Increased cultural diversity implies a much wider range of opinions and backgrounds meaning that many of the assumptions and strategies that have been made on the part of the curriculum may run counter to the expectations of students from diverse cultures (Catterick, 2007). Pincas (2001) noted that students entering into professional education in a multicultural context not aligned with their culture can experience significant conflict. This is supported by Edmundson’s (2009) claim that “e-learning courses are cultural artefacts, embedded within the cultural values, preferences, characteristics, and nuances of the culture that designed them, and inherently creating challenges for learners from other cultures” (Cultural accessibility). This places greater emphasis on the instructional providers to be acutely aware of their own culture since their world views cannot be separated from the training that they develop (Parrish & Linder- VanBerschot, 2010). For example one of the principal drivers in the New Zealand early childhood curriculum is the fundamental belief in the role of free play for the child and the facilitating role of the teacher (Ministry of Education, 1996). This runs counter to many assumptions made by individuals who belong to cultures that have a tradition in transmission types of teaching that suppose the teacher to be the source of knowledge, and the teacher’s role to pass on that knowledge to their students (Hofstede, 1986). Because of the cultural divide, a curriculum that has been devised without awareness of how views and values are culturally specific may not take into account other students’ difficulty in getting to grips with underlying principles and concepts that drive such an approach in education.

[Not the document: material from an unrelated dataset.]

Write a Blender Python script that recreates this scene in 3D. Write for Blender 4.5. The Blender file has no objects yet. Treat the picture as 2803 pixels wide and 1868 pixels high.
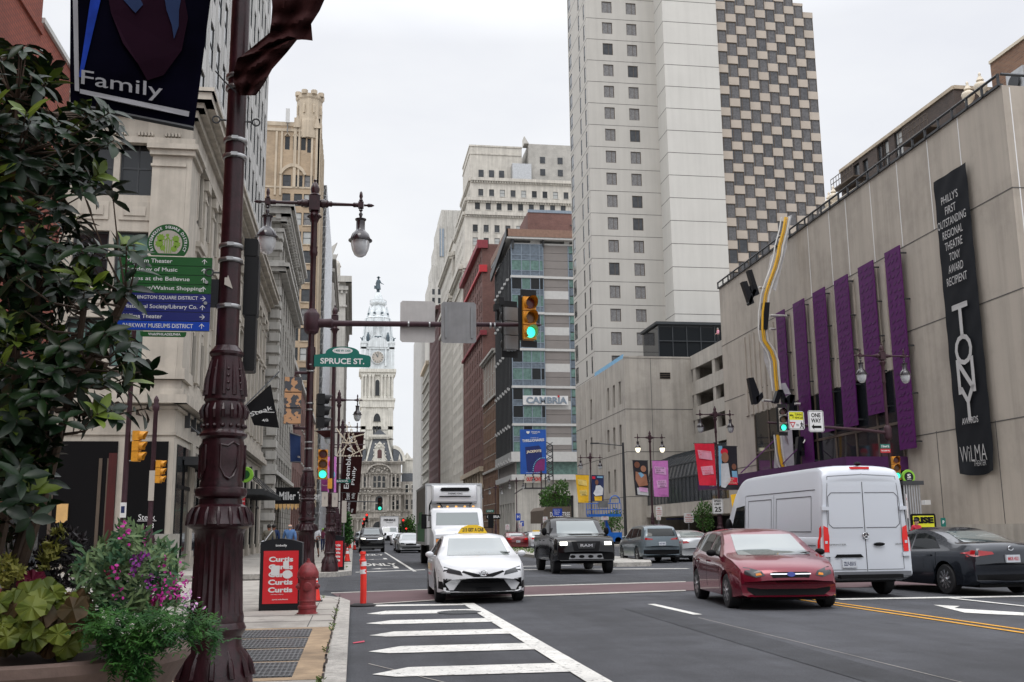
import bpy,bmesh,math,random
from mathutils import Vector,Matrix
from mathutils.bvhtree import BVHTree
random.seed(7)
R = math.radians
scn = bpy.context.scene
col = scn.collection

# ------------------------------------------------------------------ camera
F_PX,VPX,VPY,ROLL,CX,CY = 2800.0,968.0,1460.0,0.011,1401.5,934.0
CAM = Vector((0,0,1.5))
_c,_s = math.cos(ROLL),math.sin(ROLL)
_ux = _c*(VPX-CX) + _s*(CY-VPY); _uy = -_s*(VPX-CX) + _c*(CY-VPY)
PITCH = math.atan2(-_uy,F_PX); PSI = math.atan(-_ux/F_PX*math.cos(PITCH))
FW = Vector((math.sin(PSI)*math.cos(PITCH),math.cos(PSI)*math.cos(PITCH),math.sin(PITCH)))
_r0 = Vector((math.cos(PSI),-math.sin(PSI),0)); _u0 = _r0.cross(FW)
RT = _c*_r0 - _s*_u0; UP = _s*_r0 + _c*_u0
cd = bpy.data.cameras.new('camera'); cam = bpy.data.objects.new('camera',cd); col.objects.link(cam)
cam.matrix_world = Matrix(((RT.x,UP.x,-FW.x,CAM.x),(RT.y,UP.y,-FW.y,CAM.y),(RT.z,UP.z,-FW.z,CAM.z),(0,0,0,1)))
cd.sensor_width = 36; cd.lens = F_PX/2803*36; cd.clip_start = 0.1; cd.clip_end = 5000
scn.camera = cam

def ray(px,py): return FW*F_PX + RT*(px-CX) + UP*(CY-py)
def aY(px,py,Y): d = ray(px,py); return CAM + d*(Y/d.y)
def aX(px,py,X): d = ray(px,py); return CAM + d*(X/d.x)
def aZ(px,py,Z=0.0): d = ray(px,py); return CAM + d*((Z-CAM.z)/d.z)
def proj(p):
    d = Vector(p)-CAM; z = d.dot(FW)
    if z <= 0.1: return (-9999,-9999,z)
    return (CX+F_PX*d.dot(RT)/z,CY-F_PX*d.dot(UP)/z,z)

# ------------------------------------------------------------------ world and sun
SUN_EL,SUN_AZ = R(58),R(200)
w = bpy.data.worlds.new("World"); scn.world = w; w.use_nodes = True
nt = w.node_tree; nt.nodes.clear(); N = nt.nodes.new; L = nt.links.new
out = N('ShaderNodeOutputWorld'); bg1 = N('ShaderNodeBackground'); bg2 = N('ShaderNodeBackground'); add = N('ShaderNodeAddShader')
sky = N('ShaderNodeTexSky'); sky.sky_type = 'NISHITA'; sky.sun_disc = False; sky.sun_elevation = SUN_EL; sky.sun_rotation = SUN_AZ
L(sky.outputs[0],bg1.inputs[0]); bg1.inputs[1].default_value = 0.012
tc = N('ShaderNodeTexCoord'); sx = N('ShaderNodeSeparateXYZ'); L(tc.outputs['Generated'],sx.inputs[0])
ramp = N('ShaderNodeValToRGB'); L(sx.outputs['Z'],ramp.inputs[0])
cr = ramp.color_ramp; cr.elements[0].position = 0.0; cr.elements[0].color = (0.285,0.287,0.288,1)
cr.elements[1].position = 0.95; cr.elements[1].color = (0.80,0.81,0.83,1)
e = cr.elements.new(0.45); e.color = (0.290,0.293,0.297,1)
e = cr.elements.new(0.75); e.color = (0.72,0.73,0.75,1)
nz = N('ShaderNodeTexNoise'); nz.inputs['Scale'].default_value = 2.2; nz.inputs['Detail'].default_value = 5; nz.inputs['Roughness'].default_value = 0.55
mp = N('ShaderNodeMapping'); mp.inputs['Scale'].default_value = (1,1,2.4); L(tc.outputs['Generated'],mp.inputs[0]); L(mp.outputs[0],nz.inputs[0])
cr2 = N('ShaderNodeValToRGB'); L(nz.outputs[0],cr2.inputs[0])
cr2.color_ramp.elements[0].position = 0.36; cr2.color_ramp.elements[0].color = (0.90,0.905,0.94,1)
cr2.color_ramp.elements[1].position = 0.62; cr2.color_ramp.elements[1].color = (1.02,1.02,1.02,1)
mx = N('ShaderNodeMixRGB'); mx.blend_type = 'MULTIPLY'; mx.inputs[0].default_value = 1; L(ramp.outputs[0],mx.inputs[1]); L(cr2.outputs[0],mx.inputs[2])
L(mx.outputs[0],bg2.inputs[0]); bg2.inputs[1].default_value = 3.0
L(bg1.outputs[0],add.inputs[0]); L(bg2.outputs[0],add.inputs[1]); L(add.outputs[0],out.inputs[0])
sd = bpy.data.lights.new('sun','SUN'); sd.energy = 0.7; sd.angle = R(25); sd.color = (1,0.96,0.9)
so = bpy.data.objects.new('sun',sd); col.objects.link(so)
so.rotation_euler = (R(90)-SUN_EL,0,R(180)-SUN_AZ + R(0))
scn.view_settings.view_transform = 'Standard'; scn.view_settings.look = 'None'; scn.view_settings.exposure = 0.05; scn.view_settings.gamma = 1.0
scn.view_settings.use_curve_mapping = False
scn.render.engine = 'CYCLES'
scn.cycles.max_bounces = 6; scn.cycles.diffuse_bounces = 2; scn.cycles.glossy_bounces = 3; scn.cycles.transmission_bounces = 3
scn.cycles.caustics_reflective = False; scn.cycles.caustics_refractive = False; scn.cycles.use_denoising = True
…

However, in discussion forums this can be made the topic of discussion and learning can be enhanced through a consideration of context, experience and reflection on what the text books articulate and what the student teachers own thoughts. In this context aspects of learning are rooted in social interaction and contextually bound by the participants’ own ability to contribute. Online learning acknowledges a theoretical move away from focusing on the individual’s cognitive development and recognises the importance of social interaction. Interactive features that allow for Dewey-like reflection and group construction of knowledge are the new curriculum. Through support for these learning activities, the students are grounding the curriculum.